Newton was working with an assumption of clockwork motion?
No, when Newton came out with his law, he himself didn't believe that the solar system would be stable. He believed that gravity would gradually unravel it, and that God would have to come in and reset it. The idea of perfect determinism was introduced later by Laplace, among others. We're seeing the same instability, but looking at secular solutions to the problem of what happens to the solar system over time.
What are you working on now?
In effect I'm continuing all the projects that I've started up until now. When I came to Caltech as a grad student I was pretty comfortable with working on the dynamics of the solar system. But then Dave Stevenson [the Marvin L. Goldberger Professor of Planetary Science] shattered my world by opening up a whole set of other interesting problems in planetary science. And Mike Brown and I worked on the solar system, but we examined the beginning rather than the end. The early evolution of the solar system is also very wild and chaos-dominated. I also ended up working on the interiors of exoplanets and the formation of the Kuiper belt, and at Harvard I worked on the evolution of protoplanetary disks and the weather on exoplanets.
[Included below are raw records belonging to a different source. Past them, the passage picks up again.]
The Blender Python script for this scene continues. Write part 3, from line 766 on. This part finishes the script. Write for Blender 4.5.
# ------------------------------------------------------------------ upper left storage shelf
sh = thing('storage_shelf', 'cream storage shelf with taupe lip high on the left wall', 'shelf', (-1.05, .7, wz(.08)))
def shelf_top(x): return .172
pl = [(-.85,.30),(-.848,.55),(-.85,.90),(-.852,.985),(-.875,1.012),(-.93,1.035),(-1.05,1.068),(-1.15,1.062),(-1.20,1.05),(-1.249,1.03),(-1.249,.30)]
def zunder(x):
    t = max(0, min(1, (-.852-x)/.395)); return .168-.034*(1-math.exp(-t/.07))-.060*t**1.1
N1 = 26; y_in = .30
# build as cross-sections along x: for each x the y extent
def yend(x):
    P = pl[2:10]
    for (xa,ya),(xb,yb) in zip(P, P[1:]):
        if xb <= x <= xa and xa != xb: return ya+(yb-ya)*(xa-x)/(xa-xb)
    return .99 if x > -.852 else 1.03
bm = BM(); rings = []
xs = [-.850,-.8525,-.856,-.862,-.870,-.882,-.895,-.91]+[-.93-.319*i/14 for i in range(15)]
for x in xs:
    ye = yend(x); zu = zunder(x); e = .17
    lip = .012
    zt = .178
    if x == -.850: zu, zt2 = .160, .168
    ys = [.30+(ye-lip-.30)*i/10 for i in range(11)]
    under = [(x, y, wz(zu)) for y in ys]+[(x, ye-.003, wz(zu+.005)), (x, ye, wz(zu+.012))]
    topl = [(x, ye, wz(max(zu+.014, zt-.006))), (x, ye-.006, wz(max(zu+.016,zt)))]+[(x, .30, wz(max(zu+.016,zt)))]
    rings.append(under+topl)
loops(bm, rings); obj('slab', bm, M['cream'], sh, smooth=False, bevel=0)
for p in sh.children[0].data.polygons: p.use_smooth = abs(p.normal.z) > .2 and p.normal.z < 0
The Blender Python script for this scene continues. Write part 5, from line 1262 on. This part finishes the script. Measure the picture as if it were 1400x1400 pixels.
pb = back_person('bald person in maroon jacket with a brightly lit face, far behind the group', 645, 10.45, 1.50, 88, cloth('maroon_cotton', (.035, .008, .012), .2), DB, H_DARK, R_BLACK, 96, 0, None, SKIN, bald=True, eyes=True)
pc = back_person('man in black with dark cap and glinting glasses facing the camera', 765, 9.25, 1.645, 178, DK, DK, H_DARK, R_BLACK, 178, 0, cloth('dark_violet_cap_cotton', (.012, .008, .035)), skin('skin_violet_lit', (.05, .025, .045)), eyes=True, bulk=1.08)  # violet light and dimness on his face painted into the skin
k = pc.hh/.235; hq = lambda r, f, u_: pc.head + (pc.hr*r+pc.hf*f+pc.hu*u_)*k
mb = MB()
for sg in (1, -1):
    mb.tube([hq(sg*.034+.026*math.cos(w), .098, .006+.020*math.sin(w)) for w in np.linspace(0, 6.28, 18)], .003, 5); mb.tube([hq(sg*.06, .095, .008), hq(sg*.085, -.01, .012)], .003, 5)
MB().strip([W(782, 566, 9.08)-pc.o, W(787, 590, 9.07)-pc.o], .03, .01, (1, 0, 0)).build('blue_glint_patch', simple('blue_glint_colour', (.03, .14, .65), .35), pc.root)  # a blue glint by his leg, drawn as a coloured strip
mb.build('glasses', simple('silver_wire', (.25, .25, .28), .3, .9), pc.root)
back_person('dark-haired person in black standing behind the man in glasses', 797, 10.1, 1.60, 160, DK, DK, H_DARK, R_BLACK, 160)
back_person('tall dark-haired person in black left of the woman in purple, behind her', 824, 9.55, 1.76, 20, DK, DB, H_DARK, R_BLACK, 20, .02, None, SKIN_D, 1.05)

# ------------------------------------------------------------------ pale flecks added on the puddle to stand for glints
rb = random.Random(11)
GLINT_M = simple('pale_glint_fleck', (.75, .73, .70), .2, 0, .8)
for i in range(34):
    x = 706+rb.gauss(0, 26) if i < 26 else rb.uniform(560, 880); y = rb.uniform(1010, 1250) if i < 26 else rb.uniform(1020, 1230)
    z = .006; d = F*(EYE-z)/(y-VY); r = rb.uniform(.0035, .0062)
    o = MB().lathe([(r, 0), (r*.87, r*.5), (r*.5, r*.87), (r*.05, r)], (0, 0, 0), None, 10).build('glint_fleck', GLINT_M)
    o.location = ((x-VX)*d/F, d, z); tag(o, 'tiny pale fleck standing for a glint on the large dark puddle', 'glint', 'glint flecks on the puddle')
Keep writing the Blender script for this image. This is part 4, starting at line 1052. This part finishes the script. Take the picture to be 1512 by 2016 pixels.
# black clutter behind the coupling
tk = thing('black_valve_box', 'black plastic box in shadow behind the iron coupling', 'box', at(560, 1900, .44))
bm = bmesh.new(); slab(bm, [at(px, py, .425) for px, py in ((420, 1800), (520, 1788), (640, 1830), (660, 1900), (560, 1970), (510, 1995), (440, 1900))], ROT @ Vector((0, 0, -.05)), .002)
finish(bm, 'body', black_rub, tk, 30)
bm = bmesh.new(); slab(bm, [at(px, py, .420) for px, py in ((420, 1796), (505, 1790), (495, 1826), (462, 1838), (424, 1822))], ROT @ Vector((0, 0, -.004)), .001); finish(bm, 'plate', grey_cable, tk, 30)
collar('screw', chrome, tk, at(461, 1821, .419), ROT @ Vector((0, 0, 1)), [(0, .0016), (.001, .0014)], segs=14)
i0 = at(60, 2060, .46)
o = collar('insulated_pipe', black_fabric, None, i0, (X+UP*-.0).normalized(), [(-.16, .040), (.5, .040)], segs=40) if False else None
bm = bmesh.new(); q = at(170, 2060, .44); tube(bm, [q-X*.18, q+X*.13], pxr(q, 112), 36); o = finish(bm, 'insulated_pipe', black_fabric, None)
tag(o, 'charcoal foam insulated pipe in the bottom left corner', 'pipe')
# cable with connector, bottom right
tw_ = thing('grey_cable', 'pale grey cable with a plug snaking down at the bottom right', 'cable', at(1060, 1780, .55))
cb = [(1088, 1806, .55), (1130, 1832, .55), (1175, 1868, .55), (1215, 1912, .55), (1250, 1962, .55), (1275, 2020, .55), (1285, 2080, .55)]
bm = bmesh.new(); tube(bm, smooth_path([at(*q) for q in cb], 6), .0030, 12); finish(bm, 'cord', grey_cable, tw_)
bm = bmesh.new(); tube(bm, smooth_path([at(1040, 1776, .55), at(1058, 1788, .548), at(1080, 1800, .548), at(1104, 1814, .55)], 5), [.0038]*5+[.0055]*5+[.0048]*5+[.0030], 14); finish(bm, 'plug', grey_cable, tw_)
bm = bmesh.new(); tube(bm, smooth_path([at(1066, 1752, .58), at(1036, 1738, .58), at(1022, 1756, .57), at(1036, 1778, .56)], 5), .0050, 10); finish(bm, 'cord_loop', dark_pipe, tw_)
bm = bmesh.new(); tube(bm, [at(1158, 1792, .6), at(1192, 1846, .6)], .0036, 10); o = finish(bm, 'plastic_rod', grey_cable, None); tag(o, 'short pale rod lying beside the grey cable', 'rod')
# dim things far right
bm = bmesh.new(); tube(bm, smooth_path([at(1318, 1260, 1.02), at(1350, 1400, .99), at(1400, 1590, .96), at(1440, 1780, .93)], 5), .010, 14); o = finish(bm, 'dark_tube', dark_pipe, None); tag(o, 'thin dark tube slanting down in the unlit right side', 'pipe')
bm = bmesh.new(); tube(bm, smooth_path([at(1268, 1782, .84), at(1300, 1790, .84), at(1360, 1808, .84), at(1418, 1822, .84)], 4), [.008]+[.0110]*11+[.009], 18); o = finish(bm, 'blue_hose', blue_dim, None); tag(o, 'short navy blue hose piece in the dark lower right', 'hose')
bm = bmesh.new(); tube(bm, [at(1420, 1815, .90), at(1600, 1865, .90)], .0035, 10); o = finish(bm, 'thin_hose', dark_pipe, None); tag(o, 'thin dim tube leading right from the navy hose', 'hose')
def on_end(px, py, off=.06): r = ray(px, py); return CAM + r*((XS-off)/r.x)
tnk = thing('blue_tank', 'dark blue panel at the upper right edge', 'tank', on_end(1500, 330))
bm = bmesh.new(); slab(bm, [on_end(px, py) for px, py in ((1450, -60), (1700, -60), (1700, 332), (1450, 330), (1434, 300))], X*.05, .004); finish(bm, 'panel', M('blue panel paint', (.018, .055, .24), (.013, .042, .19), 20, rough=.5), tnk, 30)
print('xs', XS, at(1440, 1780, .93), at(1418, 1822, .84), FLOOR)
Do you observe the planets directly, or do you use other people's observations?
No, I don't observe. I should not be allowed near a telescope. I have great respect for observers, but it doesn't come naturally for me. You have to be really focused. I don't have observing capabilities.
Have you found a band to play with since you got back from your postdoc in the Boston area?
Yes, my band, the Seventh Season, keeps remaking itself. You can find our music on iTunes. Once in a while we get a check from iTunes for $20 or so. We're working on two new albums now. They're untitled. We're open to suggestions.
And do you still like the beach?
I haven't been surfing yet, but we went to the beach last weekend. My daughter loved the water. It was a scandal when I tried to take her out after an hour in the ocean.